The shortened 60-game season could have gone in a lot of directions for the New York Mets, but few expected it to end up where it did. The Mets had a chance to reach the playoffs until the bitter end but fell short thanks to an 11-14 run in September. As a result, the Mets finished in last place in the National League East, the first time they have finished in the cellar since 2003 when they went 66-95 in the first full year of the Wilpon regime.
The Mets closest pass at a playoff spot came at the beginning of the month, when they won four out of five to close to 19-22 with a big game against the Philadelphia Phillies on Labor Day. The Phillies jumped out in front 6-0 before the Mets rallied to take the lead before the bullpen coughed up the lead in the eighth inning. The Mets would lose that game in extra innings to fall to four games below .500, effectively putting a dagger in their postseason hopes.
The expanded playoff field gave a flawed Mets’ team life for much longer than it rightfully deserved since even a mediocre finish could have gotten them into the tournament as an eight seed.
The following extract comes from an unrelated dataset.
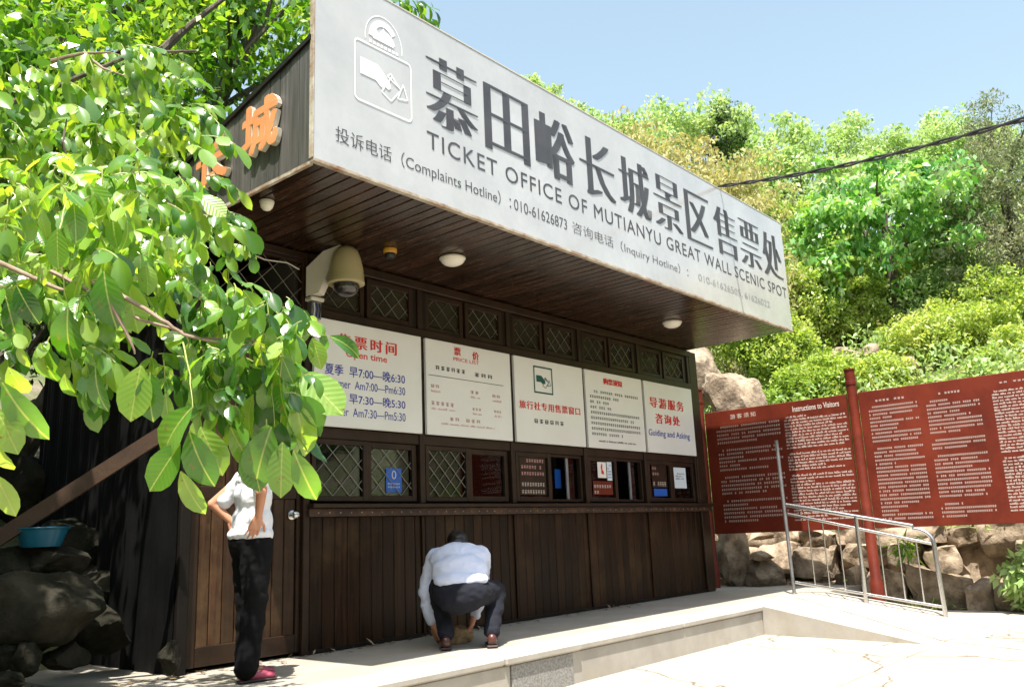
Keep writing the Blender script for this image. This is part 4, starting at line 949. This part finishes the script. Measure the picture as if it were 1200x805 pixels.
def midrib(m):
    t = m.node_tree; N = t.nodes; L_ = t.links; rp = [n for n in N if n.type == 'VALTORGB'][0]
    tc = N.new('ShaderNodeTexCoord'); sp_ = N.new('ShaderNodeSeparateXYZ'); L_.new(tc.outputs['Object'], sp_.inputs[0])
    ab = N.new('ShaderNodeMath'); ab.operation = 'ABSOLUTE'; L_.new(sp_.outputs[1], ab.inputs[0])
    mr = N.new('ShaderNodeMapRange'); mr.inputs['From Min'].default_value = .006; mr.inputs['From Max'].default_value = .016; mr.inputs['To Min'].default_value = .75; mr.inputs['To Max'].default_value = 0; L_.new(ab.outputs[0], mr.inputs[0])
    ns = N.new('ShaderNodeTexNoise'); ns.inputs['Scale'].default_value = 9; ns.inputs['Detail'].default_value = 5; L_.new(tc.outputs['Object'], ns.inputs['Vector'])
    r2 = N.new('ShaderNodeValToRGB'); r2.color_ramp.elements[0].position = .66; r2.color_ramp.elements[1].position = .70; L_.new(ns.outputs['Fac'], r2.inputs[0])
    m1 = N.new('ShaderNodeMix'); m1.data_type = 'RGBA'; L_.new(mr.outputs[0], m1.inputs[0]); m1.inputs[7].default_value = (.42,.48,.16,1)
    m2 = N.new('ShaderNodeMix'); m2.data_type = 'RGBA'; L_.new(r2.outputs[0], m2.inputs[0]); m2.inputs[7].default_value = (.20,.15,.04,1)
    outs = [l.to_socket for l in rp.outputs[0].links]; L_.new(rp.outputs[0], m2.inputs[6]); L_.new(m2.outputs[2], m1.inputs[6])
    for o_ in outs: L_.new(m1.outputs[2], o_)
midrib(M['walnut'])
HALF = (SUN_DIR-FW).normalized()
LEAF = [leaflet(i, d, f, w) for i, (d, f, w) in enumerate([(.2,.25,.48),(.55,.2,.52),(.9,.3,.36),(.35,.5,.50),(1.2,.3,.42),(.1,.1,.60)])]
WT = thing('walnut_tree', (-.6,-2.2,-.31), 'walnut branches with large glossy leaves hanging close in front of the office from the left', 'tree')
far_leaves = []
nleaf = [0]
def place_leaf(base, d, n, L, k, flat=False):
    d = d.normalized(); s = n.cross(d)
    if s.length < 1e-4: s = d.orthogonal()
    s.normalize(); n = d.cross(s)
    Mx = Matrix(((d.x, s.x, n.x), (d.y, s.y, n.y), (d.z, s.z, n.z)))
    me = LEAF[k % 6]
    if nleaf[0] < 298 and not flat:
        o = bpy.data.objects.new('leaf', me); COL.objects.link(o); o.parent = WT; o.location = base-WT.location
        o.rotation_mode = 'QUATERNION'; o.rotation_quaternion = Mx.to_quaternion(); o.scale = (L, L, L); nleaf[0] += 1
    else: far_leaves.append((k % 6, Mx, base, L))
lr = random.Random(12)
SUN = -TRAVEL.normalized()
RR = lambda a: lr.uniform(-a, a)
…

This group simply couldn’t win three games in a row, collapsing due to some combination of poor starting pitching, shaky relief work, bad defense, horrible baserunning, or inept clutch hitting. The Mets actually had a path to the playoffs in the season’s final week, when winning five games along with a combination of losses from the Phillies, San Francisco Giants, and Milwaukee Brewers would have opened a back door into the playoffs. The help the Mets would have needed improbably came but they couldn’t take advantage of it by falling flat on their face, going 1-4 over their final five games when a 4-1 mark would have earned a playoff spot.
It was a truly fitting end to the Wilpon era, which is expected to conclude at some point in the next few months when the sale of the team to Steve Cohen gets approved by the other owners. There were some highs for sure, including the 97-win 2006 entry and a pennant winner in 2015, some lows like the collapses of 2007 and 2008, but plenty of mediocrity and underperformance in there too. The 2020 edition of the Mets certainly fits the latter criteria.
Despite the sloppy finish, the Mets did have some standout performers in September. Jeff McNeil finished strong, hitting .356 with four homers and 14 RBI’s, while Amed Rosario (.366/1/5 in limited at-bats), Brandon Nimmo (.338/3/8), Michael Conforto (.329/4/14) and Dominic Smith (.306/3/16) contributed down the stretch.
The Mets’ best starter down the stretch was predictably Jacob deGrom, who went 2-1 with a 3.33 ERA in five September starts, but two bad performances in the final weeks of the season cost him a chance at a third straight Cy Young. The bullpen saw a huge performance out of Edwin Diaz, who recorded four saves and pitched to a 0.77 ERA while striking out 20 batters in 11.2 innings pitched. Erasmo Ramirez (0.63 ERA in 14.1 innings pitched) and Justin Wilson (1.00 ERA in 10 appearances) also finished strong.
What’s next for the Mets will certainly be fascinating as the Cohen era begins this offseason. There figure to be plenty of changes, most of them good, and hopefully Mets’ fans will be able to leave behind memories of regular underachieving like the 2020 team provided.